6. Open questions for stakeholders
Issue | Policy choice ahead | |
1 | Misinformation vs. free speech | Will AI flagging be advisory, or drive hard takedowns? How are appeals handled? |
2 | Data governance | What limits apply to SAMVAD’s data ingestion? Will citizen-level inference be banned? |
3 | Regulator design | Single Media Council vs. sector-specific regulators with coordination protocols? |
4 | Algorithmic accountability | Mandatory impact assessments?
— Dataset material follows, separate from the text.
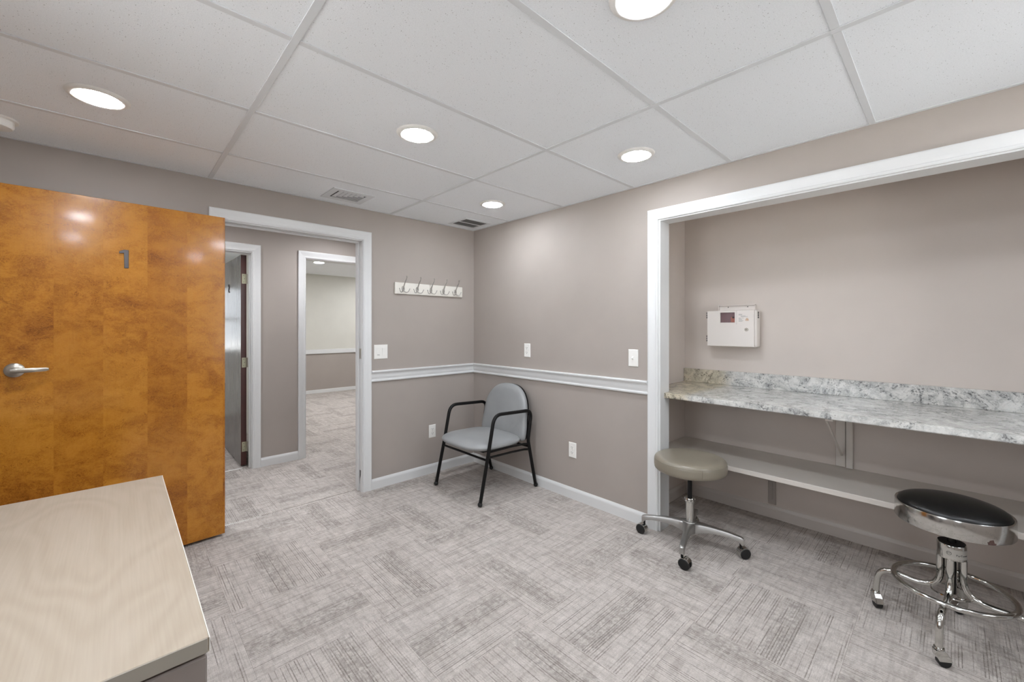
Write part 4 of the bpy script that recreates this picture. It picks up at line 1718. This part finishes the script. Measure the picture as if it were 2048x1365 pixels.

Audit access for civil society? |
5 | OTT & influencer compliance | Threshold-based carve-outs for small creators, or uniform licensing? |
7. What happens next?
Draft Bill refresh – MIB could publish a revised BSRB for public comment in the coming Budget session if it adopts the Committee’s timeline.
Pilot transparency mechanisms – Introduce minimum disclosure templates, similar to the EU’s approach, for any AI system that informs content moderation.
Sandbox approach – Industry and academia can co-develop AI tools under a regulatory sandbox to test effectiveness without immediate enforcement consequences.
8. Takeaways for industry and civil society
Broadcasters & OTTs should track SAMVAD-derived policy moves and prepare to document how their own recommender systems curb misinformation.
Digital-rights groups must press for ex-ante algorithmic transparency and user-level redress when AI moderation goes wrong.
Regulators should clarify jurisdictional overlaps before merging ministries, lest bureaucracy slow rapid-response needs.
Law-makers could consider a tiered compliance ladder that scales obligations by reach and revenue, protecting small creators while holding major networks accountable.
9. Conclusion
India’s experiment with AI-enhanced public broadcasting is an undeniable leap toward “GovTech 3.0.” Yet pairing technological ambition with a sweeping, still-unfinished media law risks over-centralisation and rights dilution. The Standing Committee’s own report offers a roadmap: gather wider input, stress-test AI tools for bias and accuracy, and keep legislation iterative. The question is whether policymakers will follow that prudent advice before code and censorship go live.